Monday, February 22, 2010

The female sexual impulse

Current book: Sons and Lovers
Pages read: 290 - 388

Look! I actually read! Being sick takes the ability to read literature right out of you, I swear. Also, as I've mentioned, I read on the elliptical, and there is no elliptical time when you're doing your best to stay conscious and upright.

Paul is just getting worse and worse, I swear. He's all, "I like you, Miriam, oh, wait, no, I don't, no, uh, I do now, let's get married, but actually I changed my mind." It's driving me a little crazy. In actuality, what's happening is that he's feeling pressured to get married because he's reaching the proper age for it (24 or so), and his only real close relationship with a woman (besides his creepy mother, of course) has been with Miriam. So he feels like he has to marry her, but emotionally, he has no desire to tie himself to her. (What about Clara, you ask? Well, it turns out that Clara's actually married, though she's separated herself from her no-good husband and lives with her mother. She is, for all intents and purposes, unavailable.) There are a couple of reasons behind it: he thinks she makes him always serious, and he feels self-loathing when he's physically attracted to her, which is caused by the fact that she sees sex and sexuality as off-putting and tedious. I can't really blame him for finding that particular aspect of her psyche problematic, but he needs to suck it up and tell her the truth. Instead, he quashes his emotional objections and tells her that they should get married, and she asks him if they can wait. So, they spend a few months sort of pseudo-engaged.

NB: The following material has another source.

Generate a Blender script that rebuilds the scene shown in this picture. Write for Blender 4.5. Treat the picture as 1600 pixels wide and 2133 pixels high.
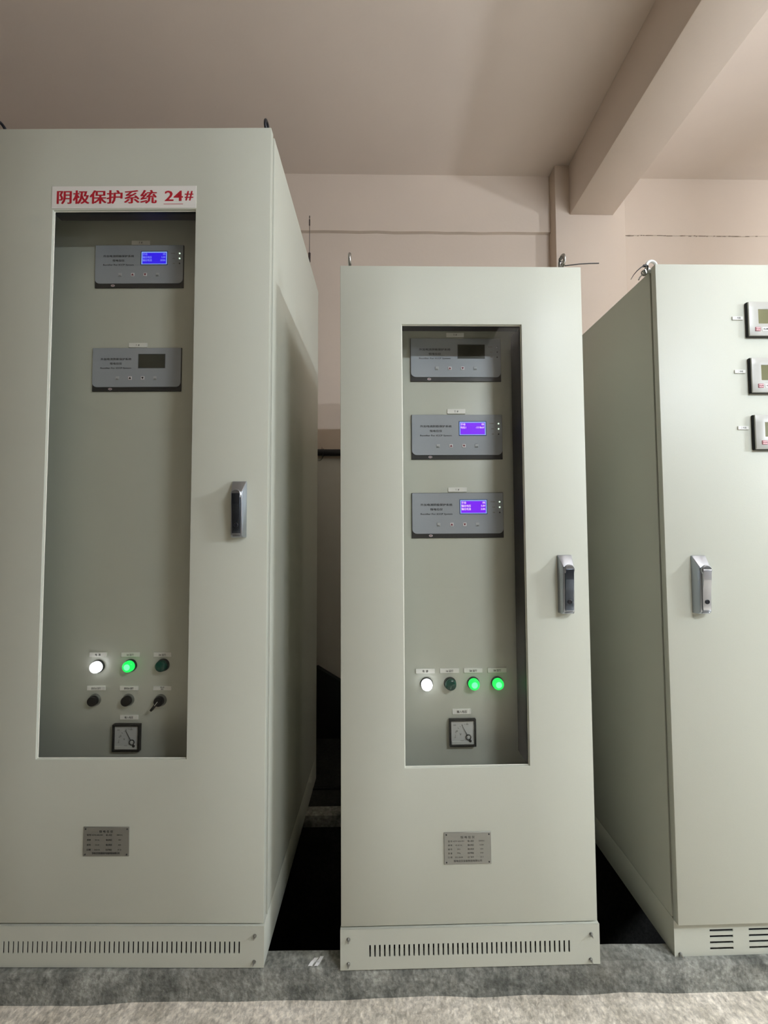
import bpy, bmesh, math, random
from mathutils import Matrix, Vector
random.seed(7)
scene = bpy.context.scene
C = scene.collection
for o in list(bpy.data.objects):
    bpy.data.objects.remove(o)

# ---------------------------------------------------------------- camera
CAM_Z = 1.43
R = ((0.99987, -0.015642, -0.002986), (0.015749, 0.99908, 0.039893), (0.002359, -0.039935, 0.9992))
cam_d = bpy.data.cameras.new('camera')
cam = bpy.data.objects.new('camera', cam_d)
C.objects.link(cam)
cam_d.sensor_fit = 'VERTICAL'
cam_d.sensor_height = 24.0
cam_d.lens = 841.47 / 2133 * 24.0
cam_d.clip_start = 0.02
right, fwd, up = Vector(R[0]), Vector(R[1]), Vector(R[2])
m = Matrix((right, up, -fwd)).transposed().to_4x4()
m.translation = (0, 0, CAM_Z)
cam.matrix_world = m
scene.camera = cam

# ---------------------------------------------------------------- world, lamp position, exposure
w = bpy.data.worlds.new('world')
scene.world = w
w.use_nodes = True
w.node_tree.nodes['Background'].inputs[0].default_value = (0.80, 0.84, 0.9, 1)
w.node_tree.nodes['Background'].inputs[1].default_value = 0.0
LAMP_POS = (1.80, -0.76, 2.94)      # batten lamp in the bay right of the beam, beside the viewpoint
LAMP_LEN = 0.9
LAMP_STRENGTH = 535.0
FILL_LAMP_POS = (4.0, -0.15, 2.35)   # added fill batten, unseen, far to the right
FILL_STRENGTH = 1450.0
LAMP_COLOR = (0.925, 1.0, 1.095)
scene.view_settings.view_transform = 'Standard'
scene.view_settings.look = 'None'
scene.view_settings.exposure = 0.03
scene.view_settings.gamma = 1.0
scene.view_settings.use_curve_mapping = False
scene.cycles.max_bounces = 10
scene.cycles.diffuse_bounces = 6
scene.cycles.transparent_max_bounces = 16


# ---------------------------------------------------------------- materials
def srgb(r, g, b):
    f = lambda c: (c / 255 / 12.92) if c / 255 <= 0.04045 else ((c / 255 + 0.055) / 1.055) ** 2.4
    return (f(r), f(g), f(b), 1)


def mat(name, col, rough=0.5, metal=0.0, emit=None, strength=0.0, spec=0.5, var=0.0, vscale=3.0,
        bump=0.0, bscale=300.0, rvar=0.0):
    ma = bpy.data.materials.new(name)
    ma.use_nodes = True
    nt = ma.node_tree
    b = nt.nodes['Principled BSDF']
    b.inputs['Base Color'].default_value = col
    b.inputs['Roughness'].default_value = rough
    b.inputs['Metallic'].default_value = metal
    b.inputs['Specular IOR Level'].default_value = spec
    if emit is not None:
        b.inputs['Emission Color'].default_value = emit
        b.inputs['Emission Strength'].default_value = strength
    tc = nt.nodes.new('ShaderNodeTexCoord')
    if var > 0 or rvar > 0:
        n = nt.nodes.new('ShaderNodeTexNoise')
        n.inputs['Scale'].default_value = vscale
        n.inputs['Detail'].default_value = 5
        nt.links.new(tc.outputs['Object'], n.inputs['Vector'])
        if var > 0:
            mx = nt.nodes.new('ShaderNodeMix')
            mx.data_type = 'RGBA'
            mx.inputs[6].default_value = tuple(c * (1 - var) for c in col[:3]) + (1,)
            mx.inputs[7].default_value = tuple(min(1, c * (1 + var)) for c in col[:3]) + (1,)
            nt.links.new(n.outputs['Fac'], mx.inputs[0])
            nt.links.new(mx.outputs[2], b.inputs['Base Color'])
        if rvar > 0:
            mr = nt.nodes.new('ShaderNodeMapRange')
            mr.inputs[3].default_value = rough - rvar
            mr.inputs[4].default_value = rough + rvar
            nt.links.new(n.outputs['Fac'], mr.inputs[0])
            nt.links.new(mr.outputs[0], b.inputs['Roughness'])
    if bump > 0:
        n2 = nt.nodes.new('ShaderNodeTexNoise')
        n2.inputs['Scale'].default_value = bscale
        n2.inputs['Detail'].default_value = 3
        nt.links.new(tc.outputs['Object'], n2.inputs['Vector'])
        bp = nt.nodes.new('ShaderNodeBump')
        bp.inputs['Strength'].default_value = bump
        bp.inputs['Distance'].default_value = 0.002
        nt.links.new(n2.outputs['Fac'], bp.inputs['Height'])
        nt.links.new(bp.outputs[0], b.inputs['Normal'])
    return ma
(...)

They do have sex during this time period, over the course of a week or so when they take a vacation together, and their love-making is part of the reason that Paul ends up calling the whole thing off. He wants her, but it's clear to him when they have sex that she doesn't want him back; she's just putting up with it because she feels it's her duty, and she's clearly not enjoying it. (I still say he's kind of a jerk for leading her on, but I can't say I blame him for wanting out of the relationship.) A while later, then, he concludes that he just can't marry her, and breaks it off. She is, of course, hurt and betrayed, but because she has virtually no will of her own, still wants to be friends. He somehow feels wronged and cheated by her, so he says they really shouldn't spend time together, for propriety's sake, but I think he really just wants to be shut of her.

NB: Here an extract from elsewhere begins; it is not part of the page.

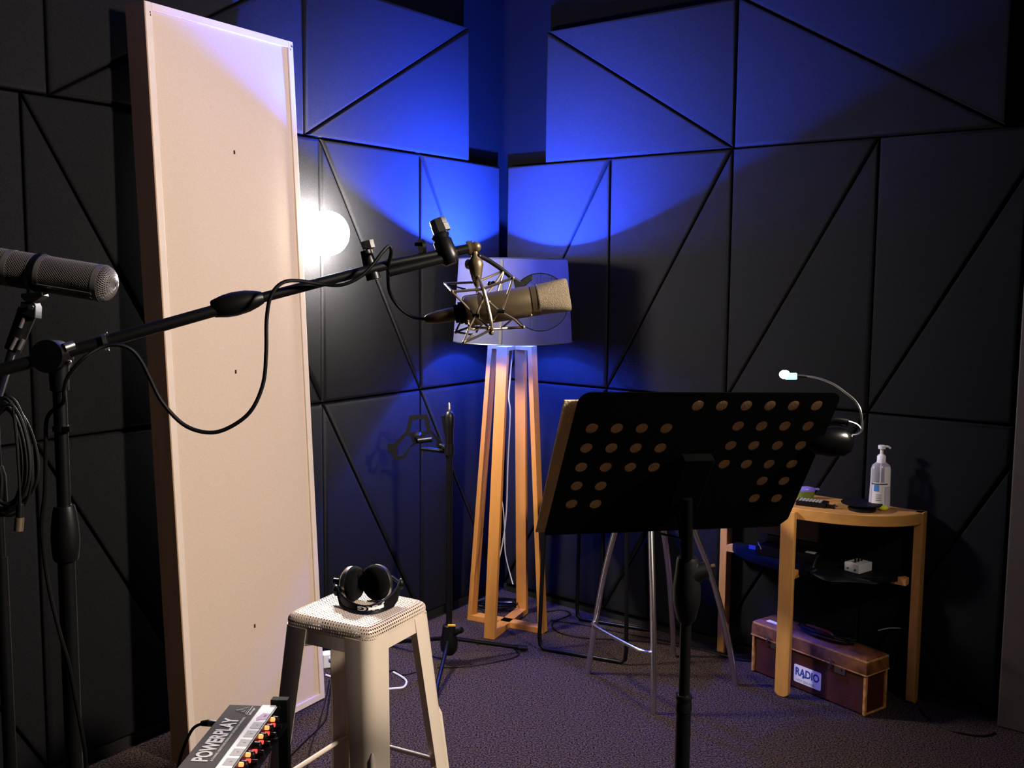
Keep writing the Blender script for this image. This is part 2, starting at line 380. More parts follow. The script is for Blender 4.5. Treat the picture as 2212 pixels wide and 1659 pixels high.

Shortly thereafter, Paul takes up with Clara again, regardless of the fact that she's married, and starts spending a lot of time with her. They walk about the countryside and engage in various levels of debauchery, but mostly just make out a little and have nice dates. They're clearly falling in love, but are both aware of the impropriety of the situation. Paul's mother actually likes Clara, which I'm going to attribute to her being mostly unavailable, but worries about the reputation that the relationship might give her son. One evening, Paul takes Clara to the theatre, and they get back so late that he has to spend the night at her house. He meets her mother, who's a bit on the shrewish side, and then goes off to bed in a the guest room. Later, though, he gets up and goes to Clara's room, where they gaze on their mutual nakedness and fondle and caress each other, but don't actually have sex. (It's a very sexy scene, though, and I'm sure was one of the "expurgated" bits.) A few days later, Paul's at the local pub when Clara's estranged husband, Baxter Dawes, comes in and accuses him of doing...well, pretty much exactly what he's doing. Paul throws a beer in his face, and....that's right where I stopped. Cliffhanger!

I'm hoping there'll be a bar fight, but if there is, I wouldn't put it past D. H. Lawrence to have Paul accidentally kill his rival and the whole thing end in tragedy. Just saying.

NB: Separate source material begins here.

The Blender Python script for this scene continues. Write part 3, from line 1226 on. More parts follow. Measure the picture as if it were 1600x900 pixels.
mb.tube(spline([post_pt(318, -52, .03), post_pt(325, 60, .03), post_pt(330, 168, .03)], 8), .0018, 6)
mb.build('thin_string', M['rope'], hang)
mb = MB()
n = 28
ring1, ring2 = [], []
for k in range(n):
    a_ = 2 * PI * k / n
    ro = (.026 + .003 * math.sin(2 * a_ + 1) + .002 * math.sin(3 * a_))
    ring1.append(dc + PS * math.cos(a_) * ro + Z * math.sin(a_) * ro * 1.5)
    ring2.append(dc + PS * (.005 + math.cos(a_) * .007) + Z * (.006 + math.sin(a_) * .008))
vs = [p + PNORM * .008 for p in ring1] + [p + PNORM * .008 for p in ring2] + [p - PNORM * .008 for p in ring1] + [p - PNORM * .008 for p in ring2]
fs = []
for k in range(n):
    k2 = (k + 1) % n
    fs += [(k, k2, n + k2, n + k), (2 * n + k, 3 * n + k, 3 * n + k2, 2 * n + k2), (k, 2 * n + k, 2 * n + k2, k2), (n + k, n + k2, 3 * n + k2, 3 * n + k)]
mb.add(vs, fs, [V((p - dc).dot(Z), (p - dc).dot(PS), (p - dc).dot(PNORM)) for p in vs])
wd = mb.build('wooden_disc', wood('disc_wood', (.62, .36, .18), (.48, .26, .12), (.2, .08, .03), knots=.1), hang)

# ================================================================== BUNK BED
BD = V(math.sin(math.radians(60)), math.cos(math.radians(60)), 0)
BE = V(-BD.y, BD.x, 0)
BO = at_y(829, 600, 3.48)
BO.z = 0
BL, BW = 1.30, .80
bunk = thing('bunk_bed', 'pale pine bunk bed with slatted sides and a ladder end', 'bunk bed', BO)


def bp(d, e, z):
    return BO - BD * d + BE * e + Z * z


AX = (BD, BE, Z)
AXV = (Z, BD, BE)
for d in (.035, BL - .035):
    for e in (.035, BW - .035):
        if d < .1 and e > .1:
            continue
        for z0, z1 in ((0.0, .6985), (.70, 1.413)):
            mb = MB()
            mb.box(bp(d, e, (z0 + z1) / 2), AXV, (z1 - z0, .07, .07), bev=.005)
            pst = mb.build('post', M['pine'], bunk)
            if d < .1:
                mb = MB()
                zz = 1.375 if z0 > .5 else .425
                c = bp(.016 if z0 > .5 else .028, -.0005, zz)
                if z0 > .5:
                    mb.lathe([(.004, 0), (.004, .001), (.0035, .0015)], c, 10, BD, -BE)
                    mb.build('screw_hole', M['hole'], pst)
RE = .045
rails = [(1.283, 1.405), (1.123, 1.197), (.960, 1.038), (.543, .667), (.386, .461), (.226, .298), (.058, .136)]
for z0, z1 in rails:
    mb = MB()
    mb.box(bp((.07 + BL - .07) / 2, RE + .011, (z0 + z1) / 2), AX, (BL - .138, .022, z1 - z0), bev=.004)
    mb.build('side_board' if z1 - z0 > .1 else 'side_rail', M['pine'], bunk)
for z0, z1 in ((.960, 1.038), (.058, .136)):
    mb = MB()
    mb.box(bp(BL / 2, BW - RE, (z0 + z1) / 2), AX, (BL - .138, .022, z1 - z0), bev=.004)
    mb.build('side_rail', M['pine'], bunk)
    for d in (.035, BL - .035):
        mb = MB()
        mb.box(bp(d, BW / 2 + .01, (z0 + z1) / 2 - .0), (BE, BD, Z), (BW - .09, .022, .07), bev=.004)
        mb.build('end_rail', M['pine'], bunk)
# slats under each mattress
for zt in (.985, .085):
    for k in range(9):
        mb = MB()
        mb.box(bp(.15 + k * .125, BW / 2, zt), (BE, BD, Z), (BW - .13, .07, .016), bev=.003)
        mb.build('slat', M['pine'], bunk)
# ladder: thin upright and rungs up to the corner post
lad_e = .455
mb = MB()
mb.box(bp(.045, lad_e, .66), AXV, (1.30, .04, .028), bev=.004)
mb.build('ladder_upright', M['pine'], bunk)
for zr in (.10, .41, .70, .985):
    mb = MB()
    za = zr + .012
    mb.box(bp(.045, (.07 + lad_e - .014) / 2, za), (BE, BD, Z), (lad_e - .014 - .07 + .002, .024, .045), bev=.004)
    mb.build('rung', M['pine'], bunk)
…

The psychological stuff that D. H. Lawrence is doing with sex and guilt is very critical of the social mores of the time. I'm impressed with the fact that he's both calling attention to and commenting on the fact that women have been browbeaten into thinking that sex is disgusting and terrible, and it makes the men feel, then, both guilty and cruel for wanting it, but also angry with their lovers for not wanting it. Sometimes, reading old books will make you appreciate the changes in society. I'm not saying it's perfect, but we've come a long way. For example, I am, in fact, a woman, and I like having sex. And I'm pretty sure my husband appreciates that. Ahem. (See it get meta, here, though? I felt obligated to put in that little "ahem," to indicate a sense of propriety. Otherwise, saying "I like having sex," in a public forum might have been too forward. Which is just ridiculous.)